Inflation As a Strategy?

In his latest Wall Street Journal column Joseph Sternberg suggests that Democrats are trying to increase inflation as a political and economic strategy:

Reduced inflation-adjusted labor costs are one way to maintain some modicum of U.S. competitiveness while the Biden administration saddles the economy with productivity-killing higher taxes and stiffer regulations. It’s time to stop talking about inflation (transitory or otherwise) as a side effect of the government’s various economic wishes and commands. Inflation is the ingredient Democrats hope prevents this policy soufflé from collapsing.

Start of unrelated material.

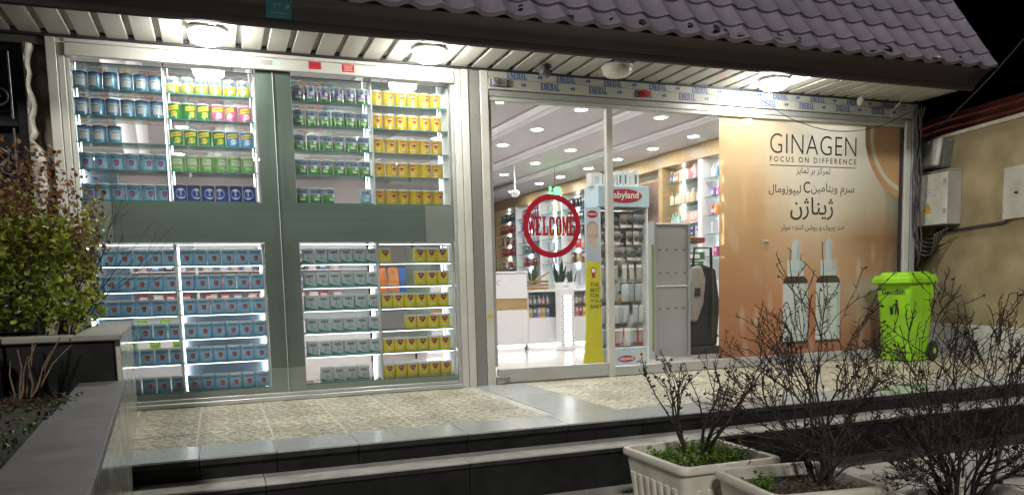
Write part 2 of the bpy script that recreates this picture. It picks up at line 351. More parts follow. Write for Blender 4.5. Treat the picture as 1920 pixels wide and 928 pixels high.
# gutter fascia
pf = [(-.636, 2.694), (-.650, 2.700), (-.662, 2.745), (-.672, 2.752), (-.70, 2.800), (-.745, 2.842), (-.80, 2.862), (-.80, 2.880), (-.60, 2.885), (-.62, 2.73)]
n = len(pf); mb = MB()
mb.add([(-2.4, *q) for q in pf] + [(7.15 + (q[1] - 2.694) * .42, *q) for q in pf], [tuple(range(n))[::-1], tuple(range(n, 2 * n))] + [(i, (i + 1) % n, n + (i + 1) % n, n + i) for i in range(n)])
obj('gutter', mb.mesh('gutter', FASC, smooth='auto'), bld)
bx('roof_slab', -2.4, 7.10, -.58, 6, 2.98, 3.0, ROOFU, bld, bevel=0)
bx('gable_wall', 7.06, 7.15, -.55, 6, 2.745, 2.97, ROOFU, bld, bevel=0)
# roof of pressed tiles, slope 56 degrees
SL = R_(56); cs, sn = math.cos(SL), math.sin(SL); E0 = Vector((0, -.81, 2.873))
def RP(x, u, h): return (x, E0.y + u * cs - h * sn, E0.z + u * sn + h * cs)
ru = MB(); ru.add([RP(-2.4, .02, -.03), RP(7.2, .02, -.03), RP(7.2, 1.75, -.03), RP(-2.4, 1.75, -.03), RP(-2.4, .02, -.06), RP(7.2, .02, -.06), RP(7.2, 1.75, -.06), RP(-2.4, 1.75, -.06)], [(0, 1, 2, 3), (7, 6, 5, 4), (0, 4, 5, 1), (2, 6, 7, 3), (1, 5, 6, 2), (0, 3, 7, 4)])
roof = obj('roof', ru.mesh('roof', ROOFU), bld)
TP = .2435
def tile_mesh(L):
    mb = MB(); N = 12
    hs = [.034 * ((1 + math.cos(2 * math.pi * i / N)) / 2) ** 1.8 for i in range(N + 1)]
    rows = [(-.010, lambda h: h * 1.0 - .012), (-.004, lambda h: h + .022), (L * .55, lambda h: h + .012), (L + .004, lambda h: h + .001)]
    v = []
    for u, fn in rows:
        for i in range(N + 1):
            x = (i / N - .5) * TP; d = RP(x, u, fn(hs[i])); v.append((d[0], d[1] - E0.y, d[2] - E0.z))
    f = [(r * (N + 1) + i, r * (N + 1) + i + 1, (r + 1) * (N + 1) + i + 1, (r + 1) * (N + 1) + i) for r in range(3) for i in range(N)]
    return mb.add(v, f).mesh('roof_tile', TILE, smooth='auto')
tm = {.17: tile_mesh(.17), .25: tile_mesh(.25)}
for k in range(36):
    x = 7.21 - TP * (k + .5); u = 0
    for r in range(7):
        L = .17 if r == 0 else .25
        if k * .45 + 0 <= 16 or r < 5:
            o = obj('roof_tile', tm[L], roof, loc=(x, E0.y + u * cs, E0.z + u * sn), rot=(rnd.uniform(-.012, .012) * (2.2 if r == 0 else 1), rnd.uniform(-.008, .008), 0))
        u += L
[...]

I don’t believe it’s a deliberate strategy. I think they’ve been persuaded that inflation is completely controllable and that you can’t make an omelet without breaking eggs.

The balance of his column is mostly dedicated to an explanation of why “transitory inflation” is a misconception:

What ordinary people know and economists too often forget is that while inflationary spikes may come and go, higher prices are forever. This spring’s inflation surge will lead to a permanently higher baseline. A lower inflation rate in the future will only moderate future increases from that new, higher base. The one thing that almost certainly will not happen is that prices will fall substantially to undo some of this allegedly “transitory” inflation. The Federal Reserve will fight tooth and nail to prevent that.

and, as Mr. Sternberg notes, there have been winners and losers in the increases in wages with fewer and fewer winners and many, many more losers. While it’s possible that the Democrats have been persuaded by their technocratic constituents, who are among those who have largely kept up with inflation, that it’s benign others of their constituents have not been so fortunate. IMO that’s an explanation for ever more blacks and Hispanics voting Republican: they feel abandoned and ignored by Democrats.

3 comments… add one
  • bob sykes Link

    Back in the early 80’s, adjustable rate mortgages, the only kind then available, hit 21% APR. I had a 9+% fixed rate mortgage and was grateful.

    Spending is now trillions of dollars greater than tax revenue. Half of last year federal spending was borrowed money. We might add $5T new debt this next year. How can we possibly avoid a Weimnar collapse. We already had the black shirt street gangs.

  • Drew Link

    Based on your comments in a number of posts here you, too appear to have been convinced that inflation is controllable. I shake my head.

    Inflation is something generally experienced differently by individuals depending upon their particular spending exposures at various times in life or other circumstances- education, health care, housing footprint, children, general life cycle spending pattern (net saver/spender) and so on. Some are more uniform. For example, most people have a tendency to eat food on a fairly regular basis. I don’t think it will be long – its probably already happening – until the CPI is downward biased.

    Which brings me to Mr Sternberg. I think he underestimates what is going on. To be sure, step jumps in prices outstrip wages. And deflating wage costs can benefit owner class vs working class. (As I pointed out in a recent comment – wonder why Big Corp is so enamored with globalist trade policy and kowtowing to the progressives? Wonder no more.) There is so much blather about wealth inequality, but look at government policy at odds with stated goals. Democrats and RINO’s, and their voters, need to look in the mirror. This is by design.

    But wait! There’s more! If you are an investor, you don’t want to be a lender in an inflationary environment. (See: yield chase) You want to be a borrower. And if you are the government, with no realistic hope of repaying your debt, and borrowing like crazy, what do you cherish? Inflation. This is by design.

    Do blacks and Hispanics get this? I would say it in broader terms. I think in their guts lower class people of all stripes get it. Its a major component of Trumpism. As pointed out in comments recently, some will simply pull a lever out of habit. Some will accept just being on the dole. Some will look to free-beer-for-all nostrums. But many people see the sham, and they are voting accordingly. If you are in monopolistic or subsidized industries like education, health care, Mil Industrial Complex, Big Ag, Major League Baseball, media or bailed out banks you feel fine. But politicians understand the fragility of the gig. After all, its why a guy who could upset the whole sham had to be destroyed. And why Biden is behaving like a crazed Marxist and not a centrist.

  • Based on your comments in a number of posts here you, too appear to have been convinced that inflation is controllable.

    I have said repeatedly that I think the preponderance of the evidence suggests that hyperinflation is not a species of inflation. Inflation is always and everywhere a monetary phenomenon. Hyperinflation on the other hand is a psychological phenomenon. IMO central banks have had pretty fair success in mitigating ordinary inflation but hyperinflation is uncontrollable.